We have already passed nine of Naomi Wolf’s 10 steps to Closing Down an Open Society, and the tenth is merely a pen stroke away.

For the record, I am ‘swampcracker,’ a scruffy character who frolics with gators.

1:56:00 AM  
Blogger Libby Spencer said...

I don't feel safe or free anymore either Jeffrey and my heart and prayers go out to you and your family. It must be terrifying to have your daughter in a combat zone. I remember how scared I was for my nephew when he was in Bosnia and that was no where near as volatile.

I hope and pray she will return to you safely. I ony hope she comes home to the America she remembered and agreed to risk her life to save.

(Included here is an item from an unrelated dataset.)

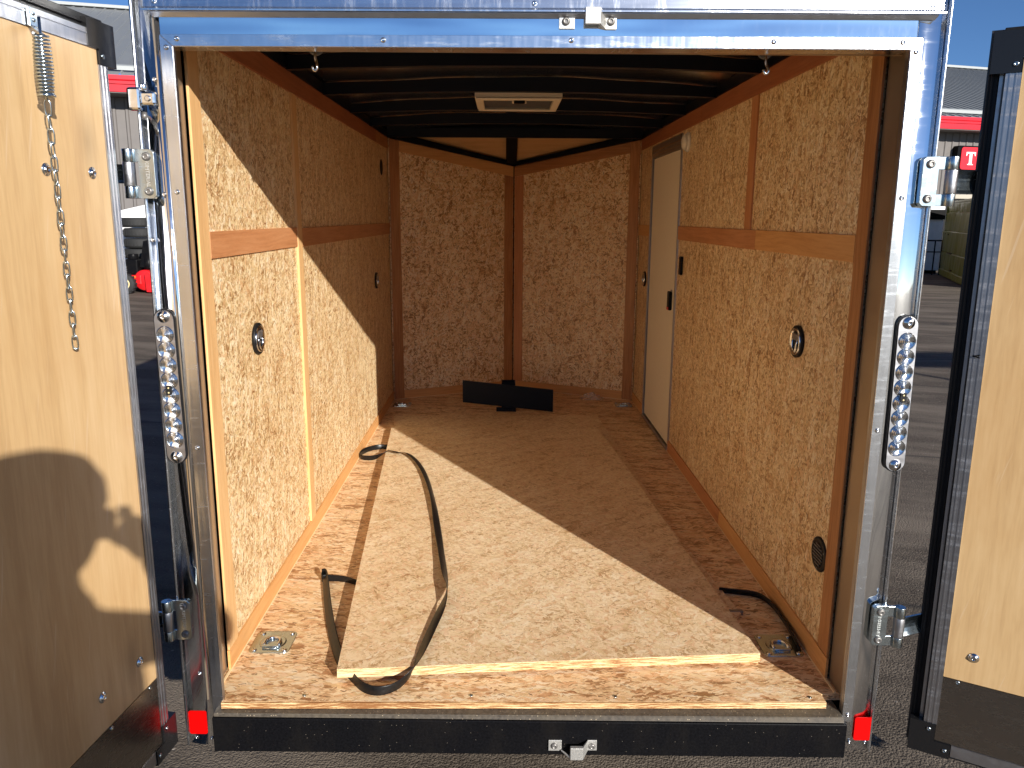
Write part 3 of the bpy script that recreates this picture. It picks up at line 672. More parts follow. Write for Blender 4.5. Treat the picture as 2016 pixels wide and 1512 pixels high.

By the way I kind of figured you're a naturalist. The photos on your blog are stunning. I assume you spend a lot of time swamp muckin' to get shots of gators that good.

8:54:00 AM  
Blogger Swampcracker said...

For the record, I am ‘swampcracker,’ a scruffy character who frolics with gators.

It is the Internet moniker I hide behind when I don't want my poltical views necessarily attached to my real name. That is what I meant. And it allows me to play 'redneck dumb' when deemed appropriate.

But, yes, you are right about my interest in conservation. I was once successful in squeezing $5.5 million out of Jeb on a 300 acre environmentally sensitive land purchase.

6:59:00 PM  
Blogger Libby Spencer said...

Swampcracker. That's a new one on me. But I like it. Tres cool about getting the money out of Jeb.

8:43:00 PM  
Anonymous Anonymous said...

who cares. what are they going to do kill me and my family? everyone dies. I would love to be sent to gitmo. i'd write poems on soap bars like "grey is thecolor of hope" by irina ratushinskya. I'm reading her book of said poems "pencil letters" now.

9:54:00 AM  
Blogger Libby Spencer said...

Lester, I'm a fatalist and don't worry about dying but I still wouldn't want my family to suffer for my activism.